=== EXERCISE TASK ===
Copy verbatim the block of lines in the entries below whose first line contains "Write the bpy" and whose last line contains "EYE = 1.582". Leave out all other lines.

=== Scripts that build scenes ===
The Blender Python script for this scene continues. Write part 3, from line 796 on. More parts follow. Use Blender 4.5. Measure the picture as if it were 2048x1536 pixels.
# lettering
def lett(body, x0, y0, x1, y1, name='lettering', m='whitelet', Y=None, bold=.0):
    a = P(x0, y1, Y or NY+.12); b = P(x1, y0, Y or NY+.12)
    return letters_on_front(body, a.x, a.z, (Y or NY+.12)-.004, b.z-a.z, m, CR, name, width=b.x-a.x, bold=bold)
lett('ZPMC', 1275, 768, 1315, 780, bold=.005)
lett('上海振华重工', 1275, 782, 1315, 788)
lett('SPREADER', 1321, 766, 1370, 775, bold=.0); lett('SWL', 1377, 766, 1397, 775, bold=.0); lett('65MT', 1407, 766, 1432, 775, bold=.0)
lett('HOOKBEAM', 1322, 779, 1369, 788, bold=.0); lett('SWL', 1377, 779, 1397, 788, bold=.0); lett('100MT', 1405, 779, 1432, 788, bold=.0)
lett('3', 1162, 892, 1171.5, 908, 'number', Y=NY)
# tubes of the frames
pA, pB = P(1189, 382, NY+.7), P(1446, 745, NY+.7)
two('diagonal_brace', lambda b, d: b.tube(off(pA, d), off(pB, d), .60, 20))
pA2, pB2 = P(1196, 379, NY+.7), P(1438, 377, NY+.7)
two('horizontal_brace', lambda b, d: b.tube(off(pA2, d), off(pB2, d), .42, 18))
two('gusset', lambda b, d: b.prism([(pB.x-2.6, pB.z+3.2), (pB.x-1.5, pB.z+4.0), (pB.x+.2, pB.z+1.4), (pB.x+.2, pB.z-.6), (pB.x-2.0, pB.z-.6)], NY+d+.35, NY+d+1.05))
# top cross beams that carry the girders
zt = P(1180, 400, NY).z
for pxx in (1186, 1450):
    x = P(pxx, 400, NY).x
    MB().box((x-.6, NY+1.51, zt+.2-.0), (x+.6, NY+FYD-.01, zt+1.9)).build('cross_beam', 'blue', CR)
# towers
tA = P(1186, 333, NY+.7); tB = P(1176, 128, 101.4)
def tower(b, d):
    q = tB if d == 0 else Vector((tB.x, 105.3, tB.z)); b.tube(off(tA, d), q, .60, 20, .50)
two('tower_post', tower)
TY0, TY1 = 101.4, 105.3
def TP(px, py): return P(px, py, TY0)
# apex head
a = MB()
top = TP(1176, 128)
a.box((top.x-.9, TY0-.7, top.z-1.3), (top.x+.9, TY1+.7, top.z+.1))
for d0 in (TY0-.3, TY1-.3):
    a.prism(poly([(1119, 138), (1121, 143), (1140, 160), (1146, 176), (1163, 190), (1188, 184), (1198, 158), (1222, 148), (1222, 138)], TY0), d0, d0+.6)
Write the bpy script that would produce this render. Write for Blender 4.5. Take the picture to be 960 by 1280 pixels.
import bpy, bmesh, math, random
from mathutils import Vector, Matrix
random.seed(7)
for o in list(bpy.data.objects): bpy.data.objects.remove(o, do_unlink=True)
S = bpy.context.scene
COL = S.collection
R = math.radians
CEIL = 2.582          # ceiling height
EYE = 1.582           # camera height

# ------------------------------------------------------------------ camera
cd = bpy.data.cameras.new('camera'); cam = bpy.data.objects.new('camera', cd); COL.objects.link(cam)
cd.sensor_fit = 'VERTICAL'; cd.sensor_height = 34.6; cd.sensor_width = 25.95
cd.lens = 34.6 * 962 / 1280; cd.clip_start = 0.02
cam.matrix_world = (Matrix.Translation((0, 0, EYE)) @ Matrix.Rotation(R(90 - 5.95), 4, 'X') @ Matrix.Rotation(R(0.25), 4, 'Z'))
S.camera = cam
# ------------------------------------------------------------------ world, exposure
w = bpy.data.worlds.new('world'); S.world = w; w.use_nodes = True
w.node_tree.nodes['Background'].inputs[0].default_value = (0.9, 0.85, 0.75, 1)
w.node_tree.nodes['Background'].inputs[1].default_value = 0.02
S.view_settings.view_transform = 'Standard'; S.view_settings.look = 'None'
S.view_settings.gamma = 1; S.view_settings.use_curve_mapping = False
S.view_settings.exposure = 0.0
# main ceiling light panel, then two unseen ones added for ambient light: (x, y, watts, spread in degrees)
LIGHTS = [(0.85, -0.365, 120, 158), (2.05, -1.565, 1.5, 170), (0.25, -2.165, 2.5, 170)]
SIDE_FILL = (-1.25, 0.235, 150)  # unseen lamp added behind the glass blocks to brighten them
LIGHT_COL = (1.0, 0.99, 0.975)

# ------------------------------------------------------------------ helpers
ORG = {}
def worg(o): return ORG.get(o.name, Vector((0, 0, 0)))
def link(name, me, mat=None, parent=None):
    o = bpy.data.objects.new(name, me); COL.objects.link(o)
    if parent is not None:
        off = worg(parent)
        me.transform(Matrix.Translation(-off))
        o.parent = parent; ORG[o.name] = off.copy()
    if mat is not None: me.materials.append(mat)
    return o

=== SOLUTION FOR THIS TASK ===
Write the bpy script that would produce this render. Write for Blender 4.5. Take the picture to be 960 by 1280 pixels.
import bpy, bmesh, math, random
from mathutils import Vector, Matrix
random.seed(7)
for o in list(bpy.data.objects): bpy.data.objects.remove(o, do_unlink=True)
S = bpy.context.scene
COL = S.collection
R = math.radians
CEIL = 2.582          # ceiling height
EYE = 1.582           # camera height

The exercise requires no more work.